In "Electroma," it's not Bangalter and De Homem-Christo inside those apocalypse-cool outfits.

Instead, Daft Punk stayed behind the camera for the richly visual, dream-paced feature about two robots on a quest to become human. Bangalter, who lives in L.A. with actress Elodie Bouchez, served as director of photography while De Homem-Christo checked his shots from the monitor.

With zero dialogue and none of Daft Punk's own propulsive beats, "Electroma" has been met with some ire by critics and fans expecting one of the group's high-energy music videos, such as the Michel Gondry-directed "Around the World" or Spike Jonze's "Da Funk." Most of the audience walked out during the movie's screening at last year's Directors' Fortnight, a sidebar of the Cannes Film Festival.

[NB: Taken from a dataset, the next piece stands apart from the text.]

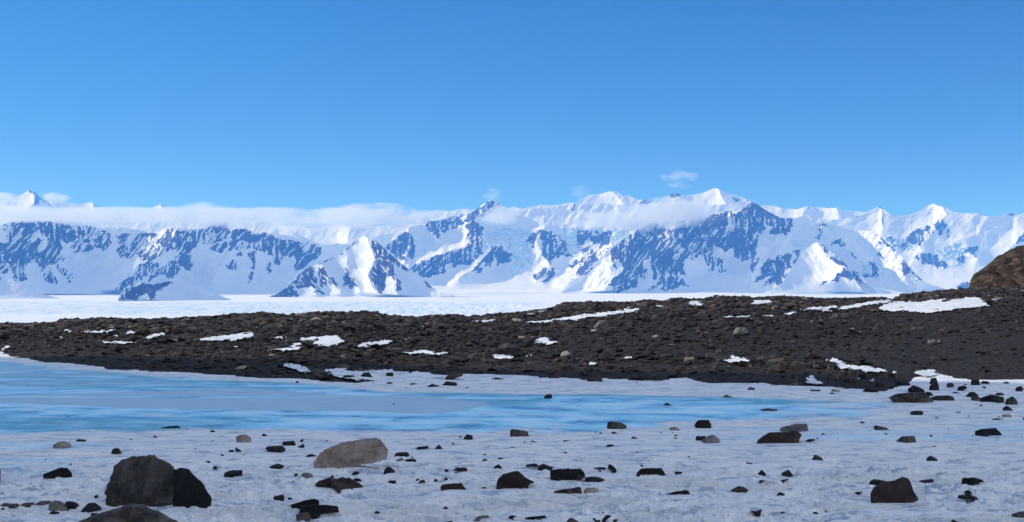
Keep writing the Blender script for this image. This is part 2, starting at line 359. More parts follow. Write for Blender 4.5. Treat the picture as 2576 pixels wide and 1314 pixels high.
# --- left massif
shell('snow_plateau', 16500, zz(('M1', [(-3800, 420), (-2500, 400), (-1200, 440), (-300, 452), (0, 452), (640, 440), (1000, 436), (1769, 436)]), ('M2', [(300, 430), (880, 425), (1000, 440), (1080, 490), (1160, 570), (1240, 625), (1400, 700)])),
      foot=640, Tf=1.3, q=.8, seed=6, rough=.25)
shell('left_massif', 12000, zz(('M1', [(-3800, 560), (-3000, 470), (-2400, 520), (-1700, 450), (-1000, 490), (-400, 500), (-100, 560), (-20, 520), (30, 468), (80, 443), (150, 433), (600, 430), (800, 440), (870, 475), (950, 490), (1010, 510), (1080, 490), (1200, 495), (1400, 525), (1560, 545), (1640, 505), (1769, 505)]),
      ('M2', [(90, 515), (200, 510), (300, 500), (380, 440), (480, 440), (530, 530), (570, 510), (650, 506), (700, 518), (750, 545), (850, 540), (920, 560), (1000, 560), (1100, 575), (1180, 590), (1240, 625), (1340, 645), (1440, 670), (1580, 655), (1769, 660)]), ('M3', [(100, 760), (300, 900), (420, 1060)])),
      rocks=[('M1', [(-3700, 600), (-3000, 500), (-2300, 540), (-1700, 480), (-700, 520), (-350, 600), (-500, 760), (-1200, 820), (-1500, 1000), (-1900, 800), (-2600, 900), (-3200, 760)], .7),
             ('M1', [(20, 500), (80, 450), (200, 440), (600, 440), (650, 480), (610, 600), (600, 650), (630, 700), (640, 820), (560, 830), (600, 900), (700, 915), (730, 990), (690, 1060), (680, 1000), (600, 960), (560, 870), (480, 870), (560, 1000), (575, 1050), (440, 1030), (410, 930), (400, 880), (330, 830), (270, 850), (260, 1020), (170, 1040), (120, 960), (100, 910), (60, 950), (-100, 960), (-100, 650), (90, 650), (60, 560)], .74),
             ('M1', [(650, 480), (900, 490), (1050, 530), (1100, 560), (1090, 720), (1050, 750), (990, 710), (850, 740), (820, 745), (740, 740), (700, 680), (620, 640), (610, 600)], .62),
             ('M1', [(1150, 570), (1250, 560), (1400, 540), (1550, 560), (1640, 510), (1790, 505), (1790, 720), (1700, 720), (1600, 780), (1500, 830), (1400, 830), (1380, 780), (1300, 800), (1200, 790), (1160, 740), (1200, 660)], .6),
             ('M1', [(1120, 1140), (1180, 1060), (1270, 1000), (1340, 960), (1390, 870), (1480, 830), (1570, 850), (1580, 890), (1520, 940), (1400, 1010), (1300, 1070), (1200, 1110)], .72),
             ('M1', [(1430, 1040), (1500, 1000), (1560, 930), (1640, 870), (1769, 780), (1769, 860), (1700, 930), (1600, 970), (1500, 1030)], .72),
             ('M1', [(1640, 980), (1700, 900), (1790, 870), (1790, 950), (1700, 1000)], .95),
             ('M2', [(0, 520), (100, 520), (250, 510), (380, 440), (510, 440), (530, 540), (500, 560), (480, 600), (440, 630), (330, 650), (220, 660), (180, 700), (90, 760), (20, 760), (0, 790), (0, 660)], .68),
             ('M2', [(300, 700), (360, 660), (480, 640), (500, 680), (440, 740), (400, 750), (320, 720)], .85),
             ('M2', [(510, 720), (520, 600), (560, 520), (650, 510), (740, 540), (750, 600), (700, 700), (600, 730)], .78),
             ('M2', [(700, 700), (760, 560), (880, 560), (980, 600), (1100, 620), (1200, 640), (1340, 650), (1440, 690), (1410, 780), (1300, 900), (1240, 900), (1170, 920), (1170, 800), (1130, 790), (1050, 790), (1000, 860), (960, 880), (960, 800), (880, 740), (780, 720)], .8),
             ('M2', [(680, 745), (790, 740), (770, 800), (760, 910), (735, 920), (750, 860), (720, 800)], 1), ('M2', [(690, 1000), (750, 930), (745, 970), (700, 1060)], 1),
             ('M2', [(480, 880), (550, 820), (550, 900), (530, 925)], 1), ('M2', [(565, 870), (590, 830), (585, 900), (570, 915)], 1), ('M2', [(885, 860), (920, 850), (930, 930), (905, 965)], 1),
             ('M2', [(0, 850), (40, 760), (130, 755), (150, 830), (120, 940), (60, 900)], 1), ('M2', [(560, 760), (670, 740), (650, 780), (570, 790)], .7)],
      ridges=[('M1', [(1769, 505), (1700, 620), (1560, 780), (1380, 880), (1200, 1050), (1110, 1150)], 42, 2.3, 60),
              ('M2', [(90, 620), (0, 800), (-150, 950), (-300, 1100)], 30, 1.1, 34), ('M2', [(130, 740), (60, 830), (110, 950)], 18, .8, 18),
              ('M1', [(60, 445), (130, 700), (60, 1000)], 40, -.5, 40),
              ('M2', [(560, 520), (520, 720), (420, 900), (330, 1080)], 50, .55, 36), ('M2', [(790, 600), (760, 800), (700, 1050)], 34, .5, 30),
              ('M2', [(930, 620), (900, 860), (900, 1000)], 30, .4, 26), ('M2', [(1340, 650), (1250, 850), (1100, 1080)], 30, .5, 40)],
      bowls=[('M1', (850, 900), 75, 60, .9), ('M2', (200, 950), 40, 40, .5), ('M2', (1020, 960), 40, 40, .5)], Tf=.72, q=.6, seed=11, tilt=.5, streak=.9)
shell('dark_foot_spur', 8500, zz(('M1', [(1175, 1215), (1190, 1180), (1215, 1112), (1350, 1080), (1400, 1045), (1560, 1055), (1680, 1030), (1769, 1000)]), ('M2', [(30, 1010), (80, 1008), (150, 1050), (250, 1095), (340, 1135), (450, 1185), (560, 1222)])),
      rocks=[('M1', [(1180, 1215), (1215, 1110), (1350, 1080), (1400, 1040), (1500, 1050), (1560, 1050), (1720, 1035), (1620, 1110), (1560, 1130), (1530, 1200), (1480, 1210), (1470, 1150), (1400, 1170), (1380, 1200), (1290, 1225), (1180, 1228)], .93)],
      ridges=[('M1', [(1400, 1040), (1500, 1230)], 26, .8, 20)], Tf=1.2, q=.75, seed=12, rough=.7, tilt=.6)
shell('left_snow_hump', 9100, zz(('M1', [(-1900, 1208), (-1200, 1130), (-500, 900), (-100, 880), (0, 940), (60, 975), (120, 1020), (230, 1080), (330, 1135), (450, 1165), (560, 1192), (680, 1208)])), Tf=2.2, q=.7, seed=13, rough=.35, tilt=.9,
      rocks=[('M1', [(-200, 980), (0, 990), (8, 1030), (-200, 1040)], 1)])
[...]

De Homem-Christo isn't bothered by the reaction. "We wanted to make a different kind of movie, one that would leave more question marks than answers," he said. "With American blockbuster cinema, everything is very fast, there's a lot of action and narration.... Here, there are all these gaps the audience can fill."

De Homem-Christo and Bangalter also wanted the robots to remain mysterious. Without dialogue, body language -- along with the music from Todd Rundgren, Brian Eno and some dusty tracks from the '70s -- can take on heightened meaning.